(Update, March 25, 2008: As we discuss in this post, ‘Maggie Ross’ is the pen name of Sister Martha Reeves, Distinguished Visiting Professor of Anglican and Ecumenical Studies at the University of Tulsa.)
After we notified Miss Ross of our previous post, in her next post she included the following note:
"...his monastic life." See for example, The Ascetical Homilies of Saint Isaac the Syrian, tr. Dana Miller, 1984: Boston, Holy Transfiguration Monastery. [NB update, Nov. 6, 2006. A western Orthodox monk has objected to this remark. Evidently Orthodox monks are no longer trained this way in the West; perhaps my source (an Orthodox Bishop) meant that it once obtained and perhaps still does in certain monasteries in the East. In any event, Isaac's text would suffice if it were the only one available.] [Emphasis added, but the remark in square brackets is Miss Ross' own.]
The ‘western Orthodox monk’ is evidently us: Miss Ross appears to be responding to our remark in the last post that St Isaac the Syrian’s writings play next to no role at all in the formation of the Orthodox monk.
We do not wish to argue with Miss Ross, but we were intrigued by the issue of whether St Isaac is the exclusive reading material of novices in any Orthodox monastery at all.
First of all let us clarify our terminology. Ordinary usage, as can easily be verified by searching the Web, makes ‘Eastern Orthodox’ refer to members of churches in communion with the Ecumenical Patriarch of Constantinople. These churches are often known by their national appellations: Greek Orthodox, Russian Orthodox and so on. Ordinary usage makes ‘western Orthodox’ refer to a person who belongs to an Eastern Orthodox church but who follows a western rite, whether Episcopalian or other. Nowadays, a phrase, ‘Oriental Orthodox,’ is sometimes used to refer to members of churches not in communion with the Patriarch of Constantinople, churches which the ‘Eastern Orthodox’ have traditionally referred to as Monophysite or Nestorian. These churches are often known by their national appellations: Armenian Orthodox, Ethiopian Orthodox, Chaldean Orthodox, Assyrian Church of the East and so on.

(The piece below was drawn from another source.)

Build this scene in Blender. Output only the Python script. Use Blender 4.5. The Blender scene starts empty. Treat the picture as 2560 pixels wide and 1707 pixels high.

We point this out because we are a little uncertain just how Miss Ross intends ‘western Orthodox’ and ‘Eastern’ in her remark quoted above.
For the record, ‘Orthodox Monk,’ the author of this blog, is a member in good standing of the Eastern Orthodox Church. He is a canonically tonsured monk of the Eastern Orthodox Church. He belongs to a canonical Eastern Orthodox jurisdiction. He follows the traditional Orthodox rite of his jurisdiction, not a western rite. By preference he uses ‘Orthodox’ instead of ‘Eastern Orthodox;’ throughout this blog the two are synonyms.
Now to the issue that intrigued us. As far as we know, St Isaac the Syrian is not the exclusive reading of any novice in any monastery anywhere in the Eastern Orthodox Church.
Since, however, we don’t know everything, and since the matter genuinely intrigued us, we went to the trouble of contacting a Greek monk on Mount Athos who has been there for about twenty years. This monk began his monastic career outside of Mount Athos, in Greece. We asked him if he knew of any Eastern Orthodox monastery where St Isaac the Syrian was the exclusive reading material of the novice. He replied, ‘No.’ He further remarked that in such a case the novice would leave the monastery. To our uncertainty why, he clarified that the novice would be impelled into the desert. The monastery would lose its novice to eremiticism. A self-defeating approach to the formation of your novice.
It seems to us that the only likely candidate in the Eastern Orthodox Church for a work given to the novice in a monastery as exclusive reading is the Ladder of Divine Ascent by St John of Sinai. That work is indeed prescribed by the Eastern Orthodox liturgical typikon (liturgical rule) to be read in the monastery refectory throughout Great Lent. But in fact we do not know of any monastery in the Eastern Orthodox Church where even St John of Sinai is given to the novice as his exclusive reading material.
In fact, we do know that in the Monastery of Dionysiou on Mount Athos, the liturgical typikon prescribes a great number of readings during Orthros (matins) on a regular basis. These are taken from the ‘classics’ of Eastern Orthodox monasticism. At another monastery on Mount Athos, the liturgical typikon prescribes the regular reading of the catechisms of St Theodore Studite.
Now, given our uncertainty about Miss Ross’ terminology, it is possible that Miss Ross means that in some ‘Oriental Orthodox’ Churches, traditionally known by the Eastern Orthodox as Monophysite or Nestorian, the novice is given such a formation as she describes. We have no information.
In our next post, we will return to our series on the historical survey of Eastern Orthodox monasticism, where we will, as previously planned, discuss the School of Sinai, whose pre-eminent member is none other than St John of Sinai, author of the Ladder of Divine Ascent.